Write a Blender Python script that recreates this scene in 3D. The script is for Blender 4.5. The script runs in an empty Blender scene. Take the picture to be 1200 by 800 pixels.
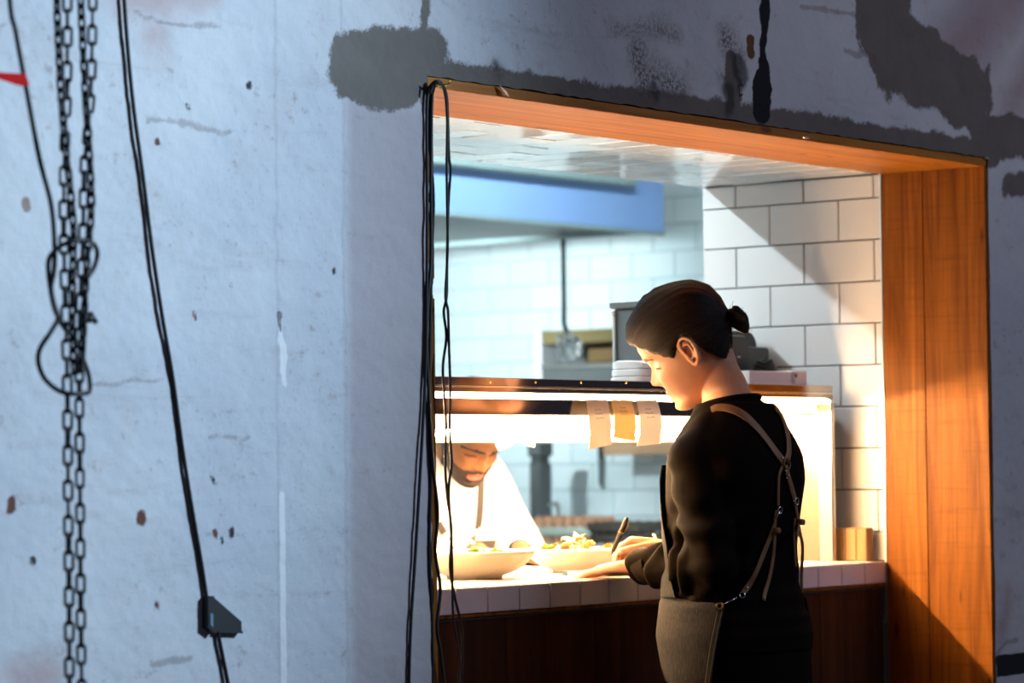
import bpy, math, random
import numpy as np
from mathutils import Vector, Matrix
from mathutils.bvhtree import BVHTree

random.seed(7); np.random.seed(7)
SC = bpy.context.scene
COL = SC.collection
PI = math.pi

# ------------------------------------------------------------------ camera
CAM = np.array([-4.45487, -3.74104, 1.30371])
YAW, PITCH, ROLL, FPX = math.radians(51.13683), math.radians(2.32298), math.radians(-0.60895), 3421.886
cF = np.array([math.sin(YAW)*math.cos(PITCH), math.cos(YAW)*math.cos(PITCH), math.sin(PITCH)])
_r = np.array([math.cos(YAW), -math.sin(YAW), 0.0]); _u = np.cross(_r, cF)
cR = math.cos(ROLL)*_r + math.sin(ROLL)*_u
cU = -math.sin(ROLL)*_r + math.cos(ROLL)*_u
cam = bpy.data.cameras.new('camera'); cam_o = bpy.data.objects.new('camera', cam); COL.objects.link(cam_o)
cam.sensor_width = 36; cam.lens = FPX*36/1200; cam.clip_end = 60
m = Matrix.Identity(4)
for i in range(3):
    m[i][0], m[i][1], m[i][2], m[i][3] = cR[i], cU[i], -cF[i], CAM[i]
cam_o.matrix_world = m
cam.dof.use_dof = True; cam.dof.focus_distance = 5.75; cam.dof.aperture_fstop = 4.2
SC.camera = cam_o

def ray(px, py): return cF + cR*(px-600)/FPX + cU*(400-py)/FPX
def at_y(px, py, y): d = ray(px, py); return CAM + d*(y-CAM[1])/d[1]
def at_x(px, py, x): d = ray(px, py); return CAM + d*(x-CAM[0])/d[0]
def at_z(px, py, z): d = ray(px, py); return CAM + d*(z-CAM[2])/d[2]
def at_d(px, py, D): return CAM + ray(px, py)*D

# ------------------------------------------------------------------ world, lights, exposure
SC.view_settings.view_transform = 'Standard'; SC.view_settings.look = 'None'
SC.view_settings.gamma = 1; SC.view_settings.use_curve_mapping = False
SC.view_settings.exposure = 0.0
w = bpy.data.worlds.new('world'); SC.world = w; w.use_nodes = True
bg = w.node_tree.nodes['Background']; bg.inputs[0].default_value = (0.74, 0.72, 1.0, 1); bg.inputs[1].default_value = 0.06

def area(name, loc, aim, sx, sy, power, col, spread=PI):
    l = bpy.data.lights.new(name, 'AREA'); l.shape = 'RECTANGLE'; l.size = sx; l.size_y = sy
    l.energy = power; l.color = col; l.spread = spread
    o = bpy.data.objects.new(name, l); COL.objects.link(o); o.location = loc
    d = Vector(aim) - Vector(loc)
    o.rotation_euler = d.to_track_quat('-Z', 'Y').to_euler()
    return o
# dining room: one cool lamp off to the right of the camera, aimed at the left part of the wall
sp = bpy.data.lights.new('cool_spot', 'SPOT'); sp.energy = 980; sp.color = (0.56, 0.79, 1.0)
sp.spot_size = math.radians(71); sp.spot_blend = 1.0; sp.shadow_soft_size = 0.10
so = bpy.data.objects.new('cool_spot', sp); COL.objects.link(so); so.location = (1.15, -2.9, 2.75)
so.rotation_euler = (Vector((-3.2, -0.29, 1.35)) - so.location).to_track_quat('-Z', 'Y').to_euler()
# added soft fill in place of ambient light, clear of the right jamb
area('dining_fill_light', (2.2, -3.3, 3.2), (0.4, -0.29, 1.6), 2.2, 1.2, 31, (0.72, 0.78, 1.0))
# kitchen: cool tubes on the ceiling, an added spot brightening the east wall
area('kitchen_tube_light', (0.55, 1.55, 2.80), (0.55, 1.55, 0), 1.5, 0.09, 85, (0.80, 0.95, 1.0))
area('kitchen_tube_light', (2.3, 1.55, 2.80), (2.3, 1.6, 0), 1.6, 0.09, 62, (0.74, 0.95, 1.0))
hl = bpy.data.lights.new('east_wall_fill', 'SPOT'); hl.energy = 215; hl.color = (0.78, 0.97, 1.0); hl.spot_size = math.radians(62); hl.spot_blend = 1.0; hl.shadow_soft_size = 0.05
ho = bpy.data.objects.new('east_wall_fill', hl); COL.objects.link(ho); ho.location = (2.7, 2.9, 2.02)
ho.rotation_euler = (Vector((4.6, 3.5, 1.86)) - ho.location).to_track_quat('-Z', 'Y').to_euler()
# ------------------------------------------------------------------ helpers
ORG = {}
def wl(o): return ORG.get(o.name, Vector((0, 0, 0))) if o else Vector((0, 0, 0))

class MB:
    def __init__(s): s.v = []; s.f = []; s.mi = []; s.cur = 0
    def add(s, vs, fs):
        b = len(s.v); s.v += [tuple(map(float, p)) for p in vs]
        s.f += [tuple(b+i for i in f) for f in fs]; s.mi += [s.cur]*len(fs); return s
    def box(s, a, b, c=0.0):
        (x0, y0, z0), (x1, y1, z1) = [min(p, q) for p, q in zip(a, b)], [max(p, q) for p, q in zip(a, b)]
        if c <= 0:
            vs = [(x0,y0,z0),(x1,y0,z0),(x1,y1,z0),(x0,y1,z0),(x0,y0,z1),(x1,y0,z1),(x1,y1,z1),(x0,y1,z1)]
            return s.add(vs, [(0,3,2,1),(4,5,6,7),(0,1,5,4),(1,2,6,5),(2,3,7,6),(3,0,4,7)])
        c = min(c, (x1-x0)/2.01, (y1-y0)/2.01, (z1-z0)/2.01)
        X, Y, Z = (x0, x1), (y0, y1), (z0, z1); sg = (1, -1)
        idx = {}; vs = []
        for i in (0, 1):
            for j in (0, 1):
                for k in (0, 1):
                    for ax in range(3):
                        p = [X[i]+sg[i]*c, Y[j]+sg[j]*c, Z[k]+sg[k]*c]
                        p[ax] = (X[i], Y[j], Z[k])[ax]
                        idx[i, j, k, ax] = len(vs); vs.append(p)
        fs = []
        def q(keys):
            ids = [idx[k] for k in keys]
            P = np.array([vs[t] for t in ids]); n = np.cross(P[1]-P[0], P[2]-P[0])
            ctr = np.array([(x0+x1)/2, (y0+y1)/2, (z0+z1)/2])
            if n @ (P.mean(0)-ctr) < 0: ids = ids[::-1]
            fs.append(tuple(ids))
        for t in (0, 1):
            q([(t,0,0,0),(t,1,0,0),(t,1,1,0),(t,0,1,0)]); q([(0,t,0,1),(1,t,0,1),(1,t,1,1),(0,t,1,1)]); q([(0,0,t,2),(1,0,t,2),(1,1,t,2),(0,1,t,2)])
        for a in (0, 1):
            for b2 in (0, 1):
                q([(0,a,b2,1),(1,a,b2,1),(1,a,b2,2),(0,a,b2,2)]); q([(a,0,b2,0),(a,1,b2,0),(a,1,b2,2),(a,0,b2,2)]); q([(a,b2,0,0),(a,b2,1,0),(a,b2,1,1),(a,b2,0,1)])
        for i in (0, 1):
            for j in (0, 1):
                for k in (0, 1): q([(i,j,k,0),(i,j,k,1),(i,j,k,2)])
        return s.add(vs, fs)
    def loft(s, rings, cap=True, closed=True):
        n = len(rings[0]); vs = [p for r in rings for p in r]; fs = []
        for i in range(len(rings)-1):
            for j in range(n if closed else n-1):
                k = (j+1) % n
                fs.append((i*n+j, i*n+k, (i+1)*n+k, (i+1)*n+j))
        if cap and closed:
            fs.append(tuple(range(n-1, -1, -1))); L = (len(rings)-1)*n; fs.append(tuple(range(L, L+n)))
        return s.add(vs, fs)
    def tube(s, pts, rad, n=8, flat=None, round_ends=False):
        P = [np.array(p, float) for p in pts]; R = rad if hasattr(rad, '__len__') else [rad]*len(P)
        R = list(R)
        if round_ends:
            a = P[0]-P[1]; a = a/np.linalg.norm(a); b = P[-1]-P[-2]; b = b/np.linalg.norm(b)
            P = [P[0]+a*R[0]*.98, P[0]+a*R[0]*.75, P[0]+a*R[0]*.35]+P+[P[-1]+b*R[-1]*.35, P[-1]+b*R[-1]*.75, P[-1]+b*R[-1]*.98]
            R = [R[0]*.2, R[0]*.66, R[0]*.94]+R+[R[-1]*.94, R[-1]*.66, R[-1]*.2]
        rings = []; up = None
        for i, p in enumerate(P):
            t = P[min(i+1, len(P)-1)]-P[max(i-1, 0)]; t = t/(np.linalg.norm(t)+1e-12)
            if up is None:
                up = np.array([0, 0, 1.0]) if abs(t[2]) < .9 else np.array([1.0, 0, 0])
            up = up - t*(up@t); up = up/(np.linalg.norm(up)+1e-12); sd = np.cross(t, up)
            fx = flat if flat else 1.0
            rings.append([p + R[i]*(math.cos(2*PI*k/n)*sd*fx + math.sin(2*PI*k/n)*up) for k in range(n)])
        return s.loft(rings)
    def ring(s, c, ax, R, r, n=20, k=7):
        c = np.array(c, float); ax = np.array(ax, float); ax = ax/np.linalg.norm(ax)
        a = np.cross(ax, [0, 0, 1]) if abs(ax[2]) < .9 else np.cross(ax, [1, 0, 0]); a = a/np.linalg.norm(a); b = np.cross(ax, a)
        vs = []; fs = []
        for i in range(n):
            t = 2*PI*i/n; d = math.cos(t)*a + math.sin(t)*b
            for j in range(k):
                u = 2*PI*j/k; vs.append(c + d*(R+r*math.cos(u)) + ax*r*math.sin(u))
        for i in range(n):
            for j in range(k): fs.append((i*k+j, i*k+(j+1) % k, ((i+1) % n)*k+(j+1) % k, ((i+1) % n)*k+j))
        return s.add(vs, fs)
    def ball(s, c, rx, ry=None, rz=None, n=16, m=10, B=None):
        ry = ry or rx; rz = rz or rx; c = np.array(c, float); B = np.eye(3) if B is None else B
        rings = []
        for i in range(m+1):
            a = -PI/2 + PI*(i+.04)/(m+.08); rings.append([c + B@np.array([rx*math.cos(a)*math.cos(2*PI*k/n), ry*math.cos(a)*math.sin(2*PI*k/n), rz*math.sin(a)]) for k in range(n)])
        return s.loft(rings)
    def lathe(s, c, prof, n=40):
        c = np.array(c, float)
        rings = [[c + np.array([r*math.cos(2*PI*k/n), r*math.sin(2*PI*k/n), z]) for k in range(n)] for r, z in prof]
        return s.loft(rings)
    def rot(s, c, axis, ang, start=0):
        Rm = np.array(Matrix.Rotation(ang, 3, Vector(axis))); c = np.array(c, float)
        s.v = s.v[:start] + [tuple(c + Rm@(np.array(p)-c)) for p in s.v[start:]]; return s
    def mesh(s, name, mats, smooth=False, off=(0, 0, 0)):
        me = bpy.data.meshes.new(name); o = np.array(off, float)
        me.from_pydata([tuple(np.array(p)-o) for p in s.v], [], s.f)
        for mt in (mats if isinstance(mats, (list, tuple)) else [mats]): me.materials.append(mt)
        if max(s.mi or [0]) > 0: me.polygons.foreach_set('material_index', s.mi)
        if smooth: me.polygons.foreach_set('use_smooth', [True]*len(me.polygons))
        me.update(); return me
    def build(s, name, mats, parent=None, smooth=False, sharp=None):
        base = wl(parent); me = s.mesh(name, mats, smooth, base)
        if sharp: me.set_sharp_from_angle(angle=math.radians(sharp))
        return link(name, me, parent)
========
= TASK GOAL =
Please reproduce the listing exactly from its opening line through the line that contains "from mathutils.bvhtree import BVHTree", both included, with all pictures omitted.

= ANSWER TO THIS EXERCISE =
Write a Blender Python script that recreates this scene in 3D. The script is for Blender 4.5. The script runs in an empty Blender scene. Take the picture to be 1200 by 800 pixels.
import bpy, math, random
import numpy as np
from mathutils import Vector, Matrix
from mathutils.bvhtree import BVHTree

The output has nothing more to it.